CHALLENGE:
Filter out everything except lines holding "from".

GIVEN MATERIAL:
begin

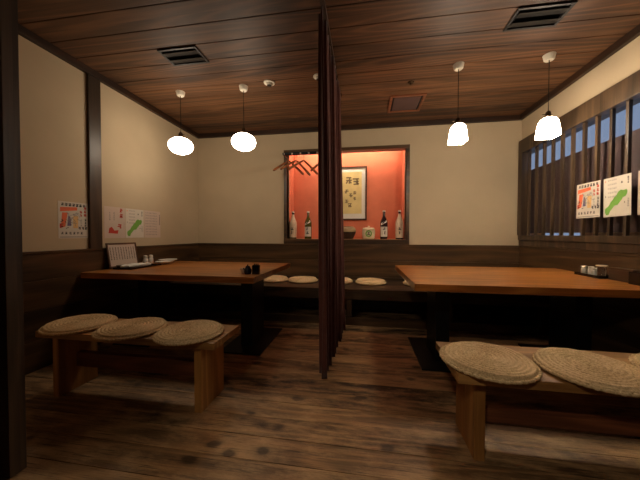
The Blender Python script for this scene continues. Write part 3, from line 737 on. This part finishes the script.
for a, c in (((-0.10, -0.20, 0.0062), (0.10, -0.192, 0.016)), ((-0.10, 0.192, 0.0062), (0.10, 0.20, 0.016)), ((-0.10, -0.192, 0.0062), (-0.092, 0.192, 0.016)), ((0.092, -0.192, 0.0062), (0.10, 0.192, 0.016))): b.box(a, c, 0.002)
b.build('rim', M['lacquer'], t)
TY = TZ+0.0068
menu = [o for o in C.objects if o.name.startswith('menu_frame')][0]; menu.location = (XL+0.10, 2.42, TZ+0.008)
def dish(name, label, cat, x, y, z, prof, m, grp=None):
    o = MB().lathe(prof, 32).build(name, M[m], None, (x, y, z), smooth=True); return tag(o, label, cat, grp)
def towel(label, x, y, z, L, r, rz, grp='rolled towels on the left table tray'):
    o = MB().tube([(-L/2+L*k/8, 0, r+0.0022+0.0015*math.sin(k*2)) for k in range(9)], [r*0.5]+[r]*7+[r*0.5], 12).build('rolled_towel', M['ceramic'], None, (x, y, z), smooth=True)
    o.rotation_euler = (0, 0, rz); return tag(o, label, 'towel', grp)
towel('white rolled towel lying on the black tray, nearer the left wall', -2.272, 2.40, TY, 0.25, 0.018, R(82))
towel('white rolled towel lying on the black tray, nearer the table edge', -2.215, 2.42, TY, 0.25, 0.018, R(84))
PL = [(0, 0), (0.04, 0), (0.045, 0.006), (0.09, 0.026), (0.094, 0.032), (0.086, 0.030), (0.04, 0.010), (0, 0.010)]
dish('small_plate', 'round white plate on the left table just past the right end of the tray', 'plate', -2.22, 2.77, TZ, PL, 'ceramic')
dish('small_plate', 'round white plate on the left table against the wainscot, beyond the first plate', 'plate', -2.33, 2.965, TZ, [(r*1.1, z*1.1) for r, z in PL], 'ceramic')
def shaker(label, x, y, z, body, m, s=1, grp='condiment shakers'):
    t = thing('condiment_shaker', label, 'shaker', (x, y, z), 0, grp)
    MB().lathe([(0, 0), (0.020*s, 0), (0.023*s, 0.006), (0.021*s, 0.045*s), (0.015*s, 0.058*s), (0, 0.058*s)], 24).build('body', M[body], t, smooth=True)
    MB().lathe([(0, 0.0585*s), (0.017*s, 0.0585*s), (0.019*s, 0.066*s), (0.016*s, 0.078*s), (0, 0.082*s)], 24).build('cap', M[m], t, smooth=True)
shaker('small condiment shaker on the left table behind the tray, nearer the menu frame', -2.40, 2.70, TZ, 'ceramic', 'white', 1.25)
shaker('small condiment shaker on the left table behind the tray, farther from the menu frame', -2.42, 2.80, TZ, 'ceramic', 'white', 1.25)
t = thing('chopstick_case', 'long dark chopstick case lying across the front of the menu frame', 'case', (-2.325, 2.40, TY), R(84))
MB().box((-0.11, -0.020, 0), (0.11, 0.020, 0.020), 0.003).build('body', M['boxwood'], t); MB().box((-0.111, -0.021, 0.0205), (0.111, 0.021, 0.030), 0.003).build('lid', M['boxwood'], t)
# cluster at the right end of the left table
t = thing('chopstick_holder', 'small black holder at the right end of the left table', 'holder', (-0.905, 2.22, TZ), R(10))
b = MB()
for a, c in (((-.03, -.025, 0), (.03, .025, .006)), ((-.03, -.025, .0062), (.03, -.020, .075)), ((-.03, .020, .0062), (.03, .025, .075)), ((-.03, -.020, .0062), (-.025, .020, .075)), ((.025, -.020, .0062), (.03, .020, .075))): b.box(a, c, 0.001)
b.build('box', M['lacquer'], t)
for k in range(5): MB().tube([(-0.016+k*0.008, random.uniform(-.012, .012), 0.008), (-0.016+k*0.008, random.uniform(-.012, .012), 0.088)], 0.003, 6).build('toothpick_bundle', M['boxwood'], t)
t = thing('soy_jug', 'small dark blue sauce jug on the left table beside the black holder', 'jug', (-0.972, 2.20, TZ))
MB().lathe([(0, 0), (0.026, 0), (0.033, 0.015), (0.032, 0.04), (0.020, 0.055), (0.018, 0.062), (0, 0.062)], 28).build('body', M['navy'], t, smooth=True)
MB().lathe([(0, 0.0625), (0.020, 0.0625), (0.014, 0.070), (0.005, 0.072), (0.006, 0.080), (0, 0.083)], 20).build('lid', M['navy'], t, smooth=True)
MB().tube([(-0.028, -0.004, 0.038), (-0.040, -0.006, 0.050)], [0.006, 0.004], 8).build('spout', M['navy'], t, smooth=True)
dish('small_cup', 'little white cup on the left table, left of the dark blue jug', 'cup', -1.03, 2.24, TZ, [(0, 0), (0.016, 0), (0.026, 0.03), (0.027, 0.042), (0.024, 0.042), (0.015, 0.006), (0, 0.006)], 'ceramic')

# ------------------------------------------------------------------ things on the right table
t = thing('condiment_tray', 'black tray holding white condiment jars on the right table', 'tray', (1.868, 2.552, TZ))
MB().box((-0.055, -0.125, 0), (0.055, 0.125, 0.006), 0.002).build('base', M['lacquer'], t)
b = MB()
for a, c in (((-0.055, -0.125, 0.0062), (0.055, -0.118, 0.022)), ((-0.055, 0.118, 0.0062), (0.055, 0.125, 0.022)), ((-0.055, -0.118, 0.0062), (-0.048, 0.118, 0.022)), ((0.048, -0.118, 0.0062), (0.055, 0.118, 0.022))): b.box(a, c, 0.002)
b.build('rim', M['lacquer'], t)
GR = 'condiment jars on the right table tray'
def jar(label, x, y, h, r, lid, lidm='white', body='ceramic'):
    t = thing('condiment_jar', label, 'jar', (x, y, TY), 0, GR)
    MB().lathe([(0, 0), (r*.85, 0), (r, .005), (r, h*.8), (r*.8, h*.92), (r*.8, h), (0, h)], 24).build('body', M[body], t, smooth=True)
    MB().lathe([(0, h+.0005), (lid, h+.0005), (lid, h+.008), (lid*.9, h+.010), (0, h+.011)], 24).build('lid', M[lidm], t, smooth=True)
jar('clear condiment jar with a broad flat white lid, tallest on the right table tray', 1.866, 2.472, 0.085, 0.026, 0.036, body='clear')
jar('squat white condiment jar next to the flat-lidded jar on the right table tray', 1.862, 2.533, 0.056, 0.027, 0.024)
jar('white condiment jar in the middle of the right table tray', 1.875, 2.585, 0.062, 0.020, 0.019)
jar('white condiment jar at the far end of the right table tray', 1.864, 2.642, 0.062, 0.021, 0.023)
t = thing('chopstick_box', 'long dark brown wooden chopstick box on the right table beside the jar tray', 'box', (1.903, 2.320, TZ), 0)
MB().box((-0.035, -0.095, 0), (0.035, 0.095, 0.078), 0.003).build('body', M['boxwood'], t); MB().box((-0.037, -0.097, 0.0785), (0.037, 0.097, 0.094), 0.003).build('lid', M['boxwood'], t)
t = thing('napkin_box', 'black lacquered box on the right table cut off by the right edge of the photo', 'box', (1.885, 2.11, TZ), 0)
MB().box((-0.055, -0.10, 0), (0.055, 0.10, 0.085), 0.004).build('body', M['lacquer'], t); MB().box((-0.030, -0.07, 0.0855), (0.030, 0.07, 0.089), 0.001).build('opening_plate', M['vent'], t)

# ------------------------------------------------------------------ unseen fill spot added behind the entrance, standing in for corridor light
la = bpy.data.lights.new('corridor_fill_spot', 'SPOT'); la.spot_size = R(66); la.spot_blend = 1.0; la.shadow_soft_size = 0.12; la.energy = 50; la.color = (1.0, 0.86, 0.66)
lo = bpy.data.objects.new('corridor_fill_spot', la); C.objects.link(lo); lo.location = (-0.6, -1.0, CZ-0.03)
lo.rotation_euler = (Vector((0.45, 1.45, 0.1))-lo.location).to_track_quat('-Z', 'Y').to_euler()

# ------------------------------------------------------------------ world, camera
W = bpy.data.worlds.new('dusk'); SC.world = W; W.use_nodes = True
bg = W.node_tree.nodes['Background']; bg.inputs[0].default_value = (0.30, 0.38, 0.55, 1); bg.inputs[1].default_value = 0.45

cam = bpy.data.cameras.new('camera'); co = bpy.data.objects.new('camera', cam); C.objects.link(co)
cam.sensor_fit = 'HORIZONTAL'; cam.sensor_width = 36.0; cam.lens = 272.62/640*36; cam.clip_start = 0.05; cam.clip_end = 100
yaw, pit, roll = 0.15666, 0.02041, 0.002375
fwd = Vector((-math.sin(yaw)*math.cos(pit), math.cos(yaw)*math.cos(pit), -math.sin(pit)))
q = fwd.to_track_quat('-Z', 'Y').to_matrix().to_4x4()
co.matrix_world = Matrix.Translation((0, 0, 1.05)) @ q @ Matrix.Rotation(roll, 4, 'Z')
SC.camera = co
vs = SC.view_settings; SC.display_settings.display_device = 'sRGB'
vs.view_transform = 'Standard'; vs.look = 'None'; vs.gamma = 1; vs.use_curve_mapping = False; vs.exposure = 0.84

end

SOLUTION FOR THIS TASK:
The Blender Python script for this scene continues. Write part 3, from line 737 on. This part finishes the script.
shaker('small condiment shaker on the left table behind the tray, farther from the menu frame', -2.42, 2.80, TZ, 'ceramic', 'white', 1.25)